* **Listed records**:
■ ■ ■ ■ ■

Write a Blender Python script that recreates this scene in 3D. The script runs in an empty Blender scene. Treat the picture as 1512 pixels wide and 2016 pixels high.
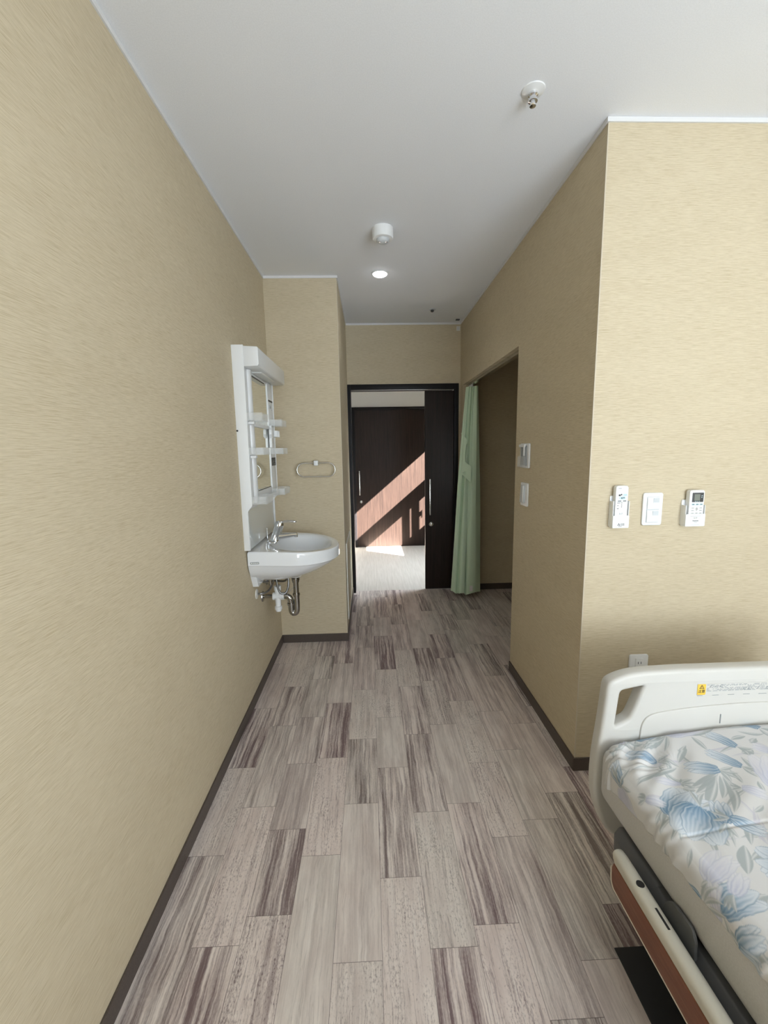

■ ■ ■ ■ ■

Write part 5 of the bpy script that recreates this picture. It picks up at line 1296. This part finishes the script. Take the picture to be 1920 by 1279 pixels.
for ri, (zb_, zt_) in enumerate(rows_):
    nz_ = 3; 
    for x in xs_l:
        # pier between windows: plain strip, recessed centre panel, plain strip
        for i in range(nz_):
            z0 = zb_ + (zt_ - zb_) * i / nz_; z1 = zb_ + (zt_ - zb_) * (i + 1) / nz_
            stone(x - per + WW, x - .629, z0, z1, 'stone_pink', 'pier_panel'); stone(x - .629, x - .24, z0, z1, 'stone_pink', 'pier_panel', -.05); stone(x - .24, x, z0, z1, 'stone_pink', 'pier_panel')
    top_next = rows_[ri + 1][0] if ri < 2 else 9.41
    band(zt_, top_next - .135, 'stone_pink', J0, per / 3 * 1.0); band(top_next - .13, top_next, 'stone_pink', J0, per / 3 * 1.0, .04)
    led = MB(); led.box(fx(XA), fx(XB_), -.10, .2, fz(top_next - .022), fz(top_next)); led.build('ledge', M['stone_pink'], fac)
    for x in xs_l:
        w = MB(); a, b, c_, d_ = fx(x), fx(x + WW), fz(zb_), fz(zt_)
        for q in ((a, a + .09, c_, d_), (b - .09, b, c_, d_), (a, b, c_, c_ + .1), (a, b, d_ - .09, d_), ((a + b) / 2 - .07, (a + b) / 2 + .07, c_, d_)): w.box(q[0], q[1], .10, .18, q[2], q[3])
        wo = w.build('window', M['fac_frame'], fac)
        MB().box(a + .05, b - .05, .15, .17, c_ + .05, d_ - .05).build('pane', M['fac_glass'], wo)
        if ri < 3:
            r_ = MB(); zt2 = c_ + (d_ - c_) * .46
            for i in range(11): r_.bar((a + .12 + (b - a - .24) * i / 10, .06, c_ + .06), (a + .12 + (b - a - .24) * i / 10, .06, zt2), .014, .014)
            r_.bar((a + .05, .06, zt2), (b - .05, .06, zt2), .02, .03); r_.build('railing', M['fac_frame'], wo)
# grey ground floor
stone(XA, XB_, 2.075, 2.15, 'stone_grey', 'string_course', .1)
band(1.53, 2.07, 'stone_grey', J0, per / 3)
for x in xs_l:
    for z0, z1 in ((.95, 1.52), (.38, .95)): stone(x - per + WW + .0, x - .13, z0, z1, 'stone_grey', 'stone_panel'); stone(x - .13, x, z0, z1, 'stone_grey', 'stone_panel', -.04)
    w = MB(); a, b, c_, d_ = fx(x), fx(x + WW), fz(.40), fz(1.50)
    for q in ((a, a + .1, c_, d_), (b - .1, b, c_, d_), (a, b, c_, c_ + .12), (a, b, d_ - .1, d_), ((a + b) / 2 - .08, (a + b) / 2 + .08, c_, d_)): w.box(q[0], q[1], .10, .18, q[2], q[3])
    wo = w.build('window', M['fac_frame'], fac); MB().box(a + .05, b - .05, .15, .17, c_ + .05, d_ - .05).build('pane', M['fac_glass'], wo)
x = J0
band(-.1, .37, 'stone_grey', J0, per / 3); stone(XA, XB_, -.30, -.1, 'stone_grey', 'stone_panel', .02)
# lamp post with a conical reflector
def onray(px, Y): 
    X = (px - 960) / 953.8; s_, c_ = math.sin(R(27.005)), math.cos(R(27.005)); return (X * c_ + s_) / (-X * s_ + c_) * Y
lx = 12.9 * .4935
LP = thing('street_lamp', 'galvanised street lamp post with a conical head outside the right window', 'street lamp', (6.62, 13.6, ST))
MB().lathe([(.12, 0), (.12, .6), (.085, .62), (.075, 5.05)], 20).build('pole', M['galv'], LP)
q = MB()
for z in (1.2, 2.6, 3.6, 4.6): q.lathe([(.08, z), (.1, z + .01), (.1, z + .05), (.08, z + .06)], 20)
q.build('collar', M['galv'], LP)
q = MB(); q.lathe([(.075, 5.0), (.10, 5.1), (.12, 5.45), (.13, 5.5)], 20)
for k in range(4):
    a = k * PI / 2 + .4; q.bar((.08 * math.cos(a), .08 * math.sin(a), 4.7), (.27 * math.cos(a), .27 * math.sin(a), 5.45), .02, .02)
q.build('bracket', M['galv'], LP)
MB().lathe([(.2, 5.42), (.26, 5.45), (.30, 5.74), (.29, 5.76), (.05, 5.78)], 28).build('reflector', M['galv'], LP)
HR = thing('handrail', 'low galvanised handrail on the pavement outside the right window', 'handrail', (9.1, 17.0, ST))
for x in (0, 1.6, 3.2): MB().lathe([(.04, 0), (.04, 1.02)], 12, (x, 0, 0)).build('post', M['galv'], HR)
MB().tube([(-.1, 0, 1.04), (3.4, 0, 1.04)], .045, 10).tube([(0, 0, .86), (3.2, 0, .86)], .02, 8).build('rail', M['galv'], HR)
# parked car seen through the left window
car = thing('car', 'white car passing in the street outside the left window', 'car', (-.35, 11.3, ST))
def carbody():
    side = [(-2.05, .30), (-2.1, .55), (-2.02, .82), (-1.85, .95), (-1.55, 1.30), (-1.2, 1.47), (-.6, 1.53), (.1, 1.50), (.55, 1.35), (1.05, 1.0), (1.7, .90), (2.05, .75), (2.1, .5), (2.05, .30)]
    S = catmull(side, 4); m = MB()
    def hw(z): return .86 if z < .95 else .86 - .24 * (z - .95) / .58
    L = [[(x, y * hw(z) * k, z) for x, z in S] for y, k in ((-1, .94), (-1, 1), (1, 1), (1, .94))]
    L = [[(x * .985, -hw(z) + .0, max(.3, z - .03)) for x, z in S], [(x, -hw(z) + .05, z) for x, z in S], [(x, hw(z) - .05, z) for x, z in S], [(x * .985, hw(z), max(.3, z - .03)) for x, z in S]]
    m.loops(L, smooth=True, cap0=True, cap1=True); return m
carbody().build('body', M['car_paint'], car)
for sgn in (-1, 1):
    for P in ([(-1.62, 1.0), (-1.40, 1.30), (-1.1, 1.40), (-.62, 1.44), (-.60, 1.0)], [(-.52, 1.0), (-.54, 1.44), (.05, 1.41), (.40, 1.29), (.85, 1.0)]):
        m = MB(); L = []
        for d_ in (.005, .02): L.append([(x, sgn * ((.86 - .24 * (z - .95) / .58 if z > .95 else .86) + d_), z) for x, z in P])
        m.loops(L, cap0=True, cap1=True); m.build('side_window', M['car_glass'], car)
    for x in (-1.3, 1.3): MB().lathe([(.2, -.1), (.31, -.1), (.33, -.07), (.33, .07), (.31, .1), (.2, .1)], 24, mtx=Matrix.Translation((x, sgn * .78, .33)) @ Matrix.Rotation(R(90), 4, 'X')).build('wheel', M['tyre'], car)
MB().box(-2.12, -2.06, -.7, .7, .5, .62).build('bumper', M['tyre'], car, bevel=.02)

■ ■ ■ ■ ■

* **Task details**:
Copy each line of the data above that holds "this".

* **Answer to the problem**:
Write a Blender Python script that recreates this scene in 3D. The script runs in an empty Blender scene. Treat the picture as 1512 pixels wide and 2016 pixels high.
Write part 5 of the bpy script that recreates this picture. It picks up at line 1296. This part finishes the script. Take the picture to be 1920 by 1279 pixels.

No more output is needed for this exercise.